Are we still talking about type info formats? Here is my
understanding of how serialization and persistence interoperate with
data formats:

1- (static) Serialization

Each object loads and saves itself. Thus, the choice for a format is
up to the user and can be different for each class. The user can save
binary data, text data, XDR, raw "linear" data, chunks, serialized
map to indexed object fields, data with version info, etc.

All the framework can do is to provide help tools, for example to
solve the big Indian/little Indian problem:

   in_storage& operator <<( in_storage& s, int i )
   out_storage& operator >>( out_storage& s, int& i )

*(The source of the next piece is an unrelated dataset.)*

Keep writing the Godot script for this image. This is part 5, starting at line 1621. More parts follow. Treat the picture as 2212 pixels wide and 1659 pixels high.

But it is also fine if the user choose the following raw data
functions to save its integers:

   void write( in_storage& s, const unsigned void* data, int size )
   void read( out_storage& s, unsigned void* data, int size )

After all, there are many cases where you don't need your binary to
be cross-platform.

2- Simple use of (static) serialization: basic file format

When I want a simple load/save mechanism, I can choose a very simple
file format. For example, given that CComputer is a terminal concrete
   Number of CComputer objects (int)
   Serialized CComputer object 1
   Serialized CComputer object 2

The file format does not say anything about what is in 'Serialized
CComputer object n', it is only about the overall structure of the

`File format' is not a well chosen name, because data can go to other
things than files. What about flow format? Stream format?

3- Persistence (dynamic serialization)

Now we want to dynamically create the objects before deserialization.
Thus, we need a type info format in addition to the file format. If
the type info format is simply a string, an example of basic file
format can be:
   Number of objects (int)
   Type info of object 1 (string)
   Serialized object 1
   Type info of object 2 (string)
   Serialized object 2

There can be a version info in the header, but this version info will
describe the file format or the type info format, not the
serialization algorithm used by each object (they can all be

4- Final word

When we say that a persistence library should be able to deal with
many formats (given that it is a requirement), we talk about file and
type info formats, not how objects serialize themselves. Do we all
agree with that or am I missing something?